▶ _Your task_
Every line in the listing is to be echoed verbatim.

▶ _Data_
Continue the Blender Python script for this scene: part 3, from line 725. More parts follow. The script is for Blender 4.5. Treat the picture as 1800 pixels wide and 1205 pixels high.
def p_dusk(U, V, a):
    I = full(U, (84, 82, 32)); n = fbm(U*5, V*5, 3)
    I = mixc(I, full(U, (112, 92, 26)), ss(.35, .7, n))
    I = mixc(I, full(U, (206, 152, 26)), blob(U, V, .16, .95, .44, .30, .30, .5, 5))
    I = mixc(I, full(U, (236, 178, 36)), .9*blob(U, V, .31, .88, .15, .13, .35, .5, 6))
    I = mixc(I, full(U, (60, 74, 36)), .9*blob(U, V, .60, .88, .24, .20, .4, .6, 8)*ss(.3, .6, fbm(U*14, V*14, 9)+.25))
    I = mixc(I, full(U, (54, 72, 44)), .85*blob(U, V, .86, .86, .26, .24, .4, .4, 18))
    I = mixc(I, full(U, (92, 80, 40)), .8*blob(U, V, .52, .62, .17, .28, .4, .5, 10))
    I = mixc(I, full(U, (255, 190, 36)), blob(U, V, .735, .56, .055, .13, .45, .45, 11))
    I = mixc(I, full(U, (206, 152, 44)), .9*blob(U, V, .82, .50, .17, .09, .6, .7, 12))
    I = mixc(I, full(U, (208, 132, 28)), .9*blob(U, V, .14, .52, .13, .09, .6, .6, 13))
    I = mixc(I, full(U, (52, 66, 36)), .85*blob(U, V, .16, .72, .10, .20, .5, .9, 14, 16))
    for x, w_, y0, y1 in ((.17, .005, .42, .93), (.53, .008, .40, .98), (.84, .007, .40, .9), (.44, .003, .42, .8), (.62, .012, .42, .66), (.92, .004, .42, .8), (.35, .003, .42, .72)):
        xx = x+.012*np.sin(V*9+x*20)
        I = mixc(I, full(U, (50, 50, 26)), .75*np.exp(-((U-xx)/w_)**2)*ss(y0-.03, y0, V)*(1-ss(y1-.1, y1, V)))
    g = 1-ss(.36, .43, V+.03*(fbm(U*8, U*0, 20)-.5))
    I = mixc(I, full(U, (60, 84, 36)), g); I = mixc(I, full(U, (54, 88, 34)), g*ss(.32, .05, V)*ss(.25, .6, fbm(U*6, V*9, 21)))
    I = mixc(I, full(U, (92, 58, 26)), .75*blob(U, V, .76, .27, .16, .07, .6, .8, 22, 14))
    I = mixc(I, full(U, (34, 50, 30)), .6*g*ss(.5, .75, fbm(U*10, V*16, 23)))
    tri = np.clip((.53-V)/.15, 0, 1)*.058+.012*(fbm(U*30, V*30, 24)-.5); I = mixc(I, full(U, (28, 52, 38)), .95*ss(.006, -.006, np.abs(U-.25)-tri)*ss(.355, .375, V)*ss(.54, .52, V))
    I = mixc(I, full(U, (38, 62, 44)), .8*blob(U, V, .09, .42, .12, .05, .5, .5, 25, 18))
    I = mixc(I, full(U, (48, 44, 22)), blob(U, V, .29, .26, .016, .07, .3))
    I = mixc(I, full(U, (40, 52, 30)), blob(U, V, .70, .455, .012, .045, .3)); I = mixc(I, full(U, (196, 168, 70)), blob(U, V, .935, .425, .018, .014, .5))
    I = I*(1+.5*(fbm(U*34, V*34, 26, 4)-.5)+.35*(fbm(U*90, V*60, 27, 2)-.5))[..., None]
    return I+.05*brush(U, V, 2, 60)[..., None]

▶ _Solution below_
Continue the Blender Python script for this scene: part 3, from line 725. More parts follow. The script is for Blender 4.5. Treat the picture as 1800 pixels wide and 1205 pixels high.
def p_dusk(U, V, a):
    I = full(U, (84, 82, 32)); n = fbm(U*5, V*5, 3)
    I = mixc(I, full(U, (112, 92, 26)), ss(.35, .7, n))
    I = mixc(I, full(U, (206, 152, 26)), blob(U, V, .16, .95, .44, .30, .30, .5, 5))
    I = mixc(I, full(U, (236, 178, 36)), .9*blob(U, V, .31, .88, .15, .13, .35, .5, 6))
    I = mixc(I, full(U, (60, 74, 36)), .9*blob(U, V, .60, .88, .24, .20, .4, .6, 8)*ss(.3, .6, fbm(U*14, V*14, 9)+.25))
    I = mixc(I, full(U, (54, 72, 44)), .85*blob(U, V, .86, .86, .26, .24, .4, .4, 18))
    I = mixc(I, full(U, (92, 80, 40)), .8*blob(U, V, .52, .62, .17, .28, .4, .5, 10))
    I = mixc(I, full(U, (255, 190, 36)), blob(U, V, .735, .56, .055, .13, .45, .45, 11))
    I = mixc(I, full(U, (206, 152, 44)), .9*blob(U, V, .82, .50, .17, .09, .6, .7, 12))
    I = mixc(I, full(U, (208, 132, 28)), .9*blob(U, V, .14, .52, .13, .09, .6, .6, 13))
    I = mixc(I, full(U, (52, 66, 36)), .85*blob(U, V, .16, .72, .10, .20, .5, .9, 14, 16))
    for x, w_, y0, y1 in ((.17, .005, .42, .93), (.53, .008, .40, .98), (.84, .007, .40, .9), (.44, .003, .42, .8), (.62, .012, .42, .66), (.92, .004, .42, .8), (.35, .003, .42, .72)):
        xx = x+.012*np.sin(V*9+x*20)
        I = mixc(I, full(U, (50, 50, 26)), .75*np.exp(-((U-xx)/w_)**2)*ss(y0-.03, y0, V)*(1-ss(y1-.1, y1, V)))
    g = 1-ss(.36, .43, V+.03*(fbm(U*8, U*0, 20)-.5))
    I = mixc(I, full(U, (60, 84, 36)), g); I = mixc(I, full(U, (54, 88, 34)), g*ss(.32, .05, V)*ss(.25, .6, fbm(U*6, V*9, 21)))
    I = mixc(I, full(U, (92, 58, 26)), .75*blob(U, V, .76, .27, .16, .07, .6, .8, 22, 14))
    I = mixc(I, full(U, (34, 50, 30)), .6*g*ss(.5, .75, fbm(U*10, V*16, 23)))
    tri = np.clip((.53-V)/.15, 0, 1)*.058+.012*(fbm(U*30, V*30, 24)-.5); I = mixc(I, full(U, (28, 52, 38)), .95*ss(.006, -.006, np.abs(U-.25)-tri)*ss(.355, .375, V)*ss(.54, .52, V))
    I = mixc(I, full(U, (38, 62, 44)), .8*blob(U, V, .09, .42, .12, .05, .5, .5, 25, 18))
    I = mixc(I, full(U, (48, 44, 22)), blob(U, V, .29, .26, .016, .07, .3))
    I = mixc(I, full(U, (40, 52, 30)), blob(U, V, .70, .455, .012, .045, .3)); I = mixc(I, full(U, (196, 168, 70)), blob(U, V, .935, .425, .018, .014, .5))
    I = I*(1+.5*(fbm(U*34, V*34, 26, 4)-.5)+.35*(fbm(U*90, V*60, 27, 2)-.5))[..., None]
    return I+.05*brush(U, V, 2, 60)[..., None]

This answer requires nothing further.